Of course, changing the expression to
if ((~x) == '0)
Gives me the behavior I expect; It evaluates to true when x
is 8'hff
.
My question:
Why does adding the tick mark fix this problem? 0
by itself should give me an unsigned integer with width 32, and (~x)
should give me an 8-bit unsigned number. Whether or not I specify the width of my 0
, the result ought to be the same.
I assume that I'm missing something about signedness or type promotion in the Verilog spec.
Example code: You can see this behavior across all Commercial simulators at this EDA playground link.
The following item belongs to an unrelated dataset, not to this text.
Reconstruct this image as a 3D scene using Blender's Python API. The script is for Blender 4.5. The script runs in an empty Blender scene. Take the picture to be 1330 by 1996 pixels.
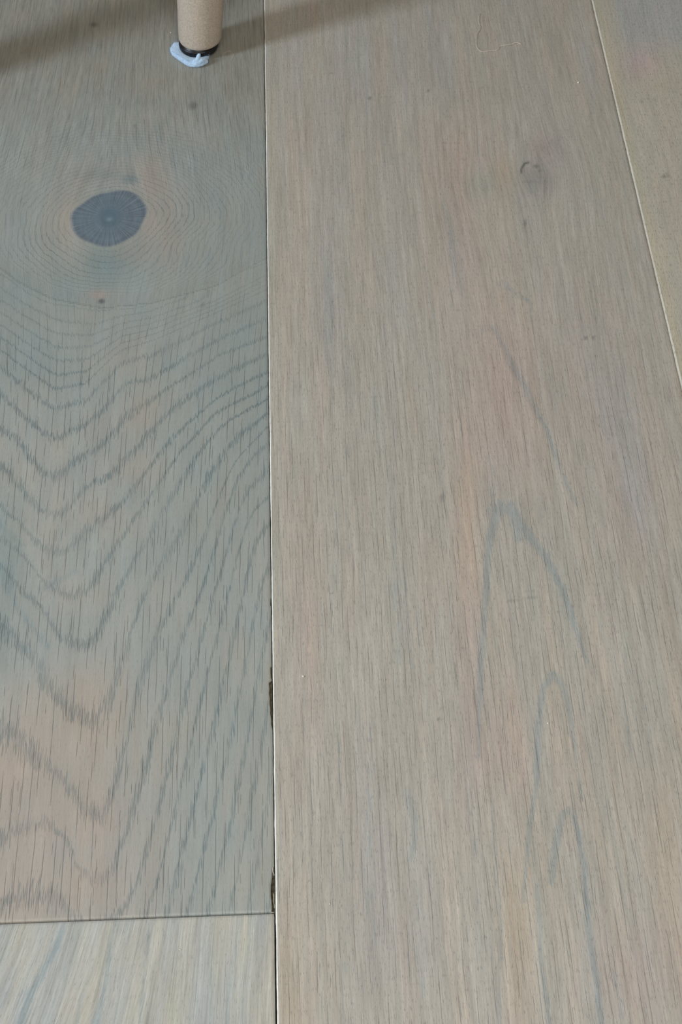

In case you have trouble accessing it, the code at the link is
module tb;
logic [7:0] x;
logic [7:0] y;
initial begin
x <= 8'hff;
y <= 8'h00;
#1;
$display("((~x) == 0) evaluates to %b", (~x) == 0); #1;
$display("((~x) == '0) evaluates to %b", (~x) == '0); #1;
$display("((y) == 0) evaluates to %b", (y) == 0); #1;
$display("((y) == 0) evaluates to %b", (y) == '0); #1;
$display("((~y) == ~0) evaluates to %b", (~y) == ~0); #1;
$finish;
end
endmodule
Upvotes: 0
Views: 220
Reputation: 42698
This is because operands get extended before apply any operations within the same context.
Since the width of the unsized decimal literal 0
is 32, the equality operator extends the width of the smaller operand to the width of the larger operand. So 8'hFF
becomes 32'h0000_00FF
. Then the bitwise-negation operator ~
gets applied.
The width of fill literal '0
depends on its context. When self-determined, its width is 1 bit. However, when in the context of the equality operator, its width gets extended to the width of x
, which is 8-bits.
You can get the behavior you want by using the fill literal, or making sure there is no operand extension either by:
if ((~x) == 8'b0) // No extension -- both sides are 8-bits
or use a concatenation:
if ({~x} == 8'b0)
The concatenation works because each operand of a concatenation is self-determined. Only the result of the concatenation is the context of the equality expression.